IMO: this trend is presently in it's infancy. The present trend has very little to do with the present economic slump. In fact, when the US economy recovers, this trend will accelerate even faster. The present situation for US IT workers is much better now, than it will be five years from now.
http://techtoil.org/wiki/doku.php?id=articles:no-brainer
I think one thing that is missing is that companies abuse their IT workers. They often pay them salary and them make them work 24-7, and if one complains they retort "be glad you have a job". Some of them are in clear violation of employment laws yet employees feel trapped. So they remain oncall 24-7; even when they are on vacation in states far away. It's hard to give a shit, and fo the extra effort when your employer is basically an abusive slave driver. With most jobs, when you go home, its done, and jobs that require you to be always on compensate you fairly.

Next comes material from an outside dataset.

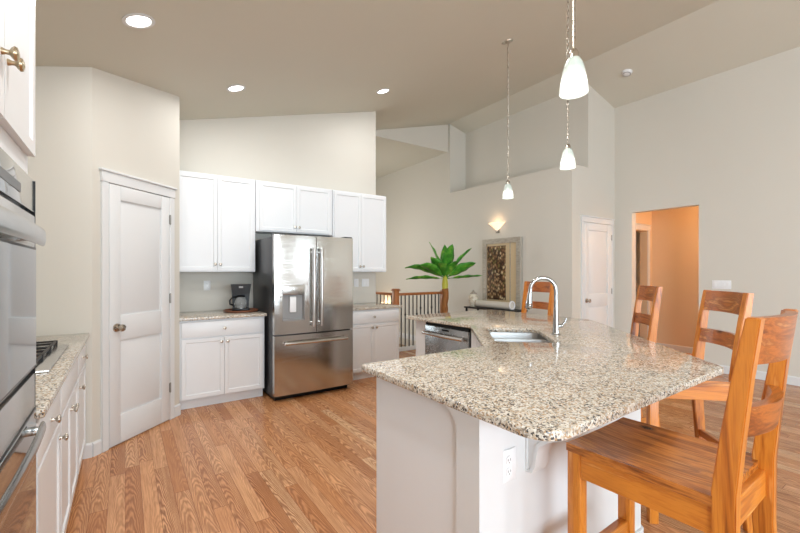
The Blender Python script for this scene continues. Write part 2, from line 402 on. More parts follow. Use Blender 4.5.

The place I used to work for... I loved the technology. I cared about its quality.Loved my co-workers. In return? Low wages, zero freetime, a douche bag who I'd have to clean up after, broken promises of change/tools/company car... My eye would twitch with the stress... While the sales people would gloat about the new house or car they just bought with the convoluted deal they sold and said 'make this work, and you have 2 days.'... (the new digs are the complete opposite experience.)
Lots of IT shops are glorified sweatshops.
There's no such thing as overeducated, merely educated enough to qualify for a job better than the one you have. Education is a human good, not a device to get you ready for your job allocated from Your Corporate Lords and Masters. You're thinking of job training.